Pakistan outlawed public gatherings and political protests in the capital Islamabad on Thursday, ahead of next week's planned "lockdown" of the city by opposition politician Imran Khan.

By Asad Hashim

ISLAMABAD, Oct 27 – Pakistan outlawed public gatherings and political protests in the capital Islamabad on Thursday, ahead of next week’s planned “lockdown” of the city by opposition politician Imran Khan.

Khan’s party said it would defy the order, heightening the stakes in a political standoff with Prime Minister Nawaz Sharif, who Khan wants to resign over alleged corruption, and raising fears of street clashes.

Deputy Commissioner Mushtaq Ahmed, the city’s top administrator, outlawed gatherings of more than five people, the display of firearms by anyone other than security forces and the use of loudspeakers in public for two months, according to orders issued by his office.

Khan’s Pakistan Tehreek-e-Insaf party, which led a weeks-long occupation of Islamabad in 2014 after rejecting Prime Minister Nawaz Sharif’s election win, says it will shut down the capital on Nov. 2 unless Sharif resigns or submits to the opposition’s terms for an investigation.

A former cricketing hero, Khan said the protests would force the closure of schools, public offices, roads into the capital and the airport until Sharif resigned or agreed to be investigated.

“It is necessary to control such types of illegal activities which present a threat to public peace, tranquillity and maintenance of law and order,” said Ahmed in an official notification announcing the measures.
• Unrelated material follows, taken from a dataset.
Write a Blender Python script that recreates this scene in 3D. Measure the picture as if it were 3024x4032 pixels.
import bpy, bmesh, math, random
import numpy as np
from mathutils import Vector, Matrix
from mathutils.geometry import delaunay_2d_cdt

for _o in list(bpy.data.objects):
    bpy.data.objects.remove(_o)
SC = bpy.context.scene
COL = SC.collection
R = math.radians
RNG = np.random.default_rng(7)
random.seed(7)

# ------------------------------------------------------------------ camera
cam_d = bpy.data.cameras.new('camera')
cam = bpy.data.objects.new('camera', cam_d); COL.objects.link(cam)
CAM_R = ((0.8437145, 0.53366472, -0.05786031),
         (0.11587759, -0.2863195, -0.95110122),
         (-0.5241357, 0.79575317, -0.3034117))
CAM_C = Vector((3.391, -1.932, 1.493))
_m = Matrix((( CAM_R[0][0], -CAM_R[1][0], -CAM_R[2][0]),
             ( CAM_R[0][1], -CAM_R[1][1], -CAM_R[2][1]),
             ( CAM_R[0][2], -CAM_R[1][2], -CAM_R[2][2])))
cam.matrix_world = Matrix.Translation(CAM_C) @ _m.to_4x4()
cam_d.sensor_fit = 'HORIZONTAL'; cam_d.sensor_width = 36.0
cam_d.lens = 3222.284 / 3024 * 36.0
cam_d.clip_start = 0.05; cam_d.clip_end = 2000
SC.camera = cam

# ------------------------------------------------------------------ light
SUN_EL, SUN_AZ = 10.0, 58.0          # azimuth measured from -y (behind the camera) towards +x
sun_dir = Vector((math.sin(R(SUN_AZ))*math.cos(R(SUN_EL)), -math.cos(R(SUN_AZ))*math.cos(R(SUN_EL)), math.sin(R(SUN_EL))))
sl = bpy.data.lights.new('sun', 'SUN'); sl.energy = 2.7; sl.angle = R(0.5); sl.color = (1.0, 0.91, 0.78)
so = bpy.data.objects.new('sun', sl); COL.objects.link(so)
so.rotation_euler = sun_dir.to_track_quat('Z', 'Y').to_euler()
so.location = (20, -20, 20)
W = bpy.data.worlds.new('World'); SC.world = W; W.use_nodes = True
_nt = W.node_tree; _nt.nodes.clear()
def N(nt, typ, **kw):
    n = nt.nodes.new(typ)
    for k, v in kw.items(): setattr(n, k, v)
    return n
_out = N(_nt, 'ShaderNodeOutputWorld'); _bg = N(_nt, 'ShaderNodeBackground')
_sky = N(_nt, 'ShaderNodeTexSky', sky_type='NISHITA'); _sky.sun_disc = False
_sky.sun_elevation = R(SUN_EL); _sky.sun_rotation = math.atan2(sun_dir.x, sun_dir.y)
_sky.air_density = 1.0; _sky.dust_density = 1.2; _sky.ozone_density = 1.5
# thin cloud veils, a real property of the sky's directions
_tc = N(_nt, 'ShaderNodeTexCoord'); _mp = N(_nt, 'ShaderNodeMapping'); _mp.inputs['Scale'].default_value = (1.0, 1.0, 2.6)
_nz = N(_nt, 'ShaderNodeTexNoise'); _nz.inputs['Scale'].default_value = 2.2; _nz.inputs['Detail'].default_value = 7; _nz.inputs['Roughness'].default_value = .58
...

Anila Khwaja, a spokesperson for Khan’s party, said the order would not deter the planned protests.

“He’s more determined than ever,” she said of Khan.

An Islamabad court on Thursday also issued orders for both police and Khan’s party not to block roads or public spaces during the planned protest.

“We will protest and march to Islamabad under all conditions, no body can stop us,” he told a press conference on Wednesday.

Khan’s months-long 2014 protests crippled the capital, but ended without the overthrow of the government. This time, he is challenging Sharif’s legitimacy to rule.

Leaked documents from the Panama-based Mossack Fonseca law firm appear to show that Sharif’s daughter and two sons own offshore holding companies registered in the British Virgin Islands. Sharif’s family deny wrongdoing.

Holding offshore companies is not illegal in Pakistan, but Khan has implied the money was gained by corruption.

Khan acknowledged in May that he used an offshore company to legally avoid paying British tax on a London property sale.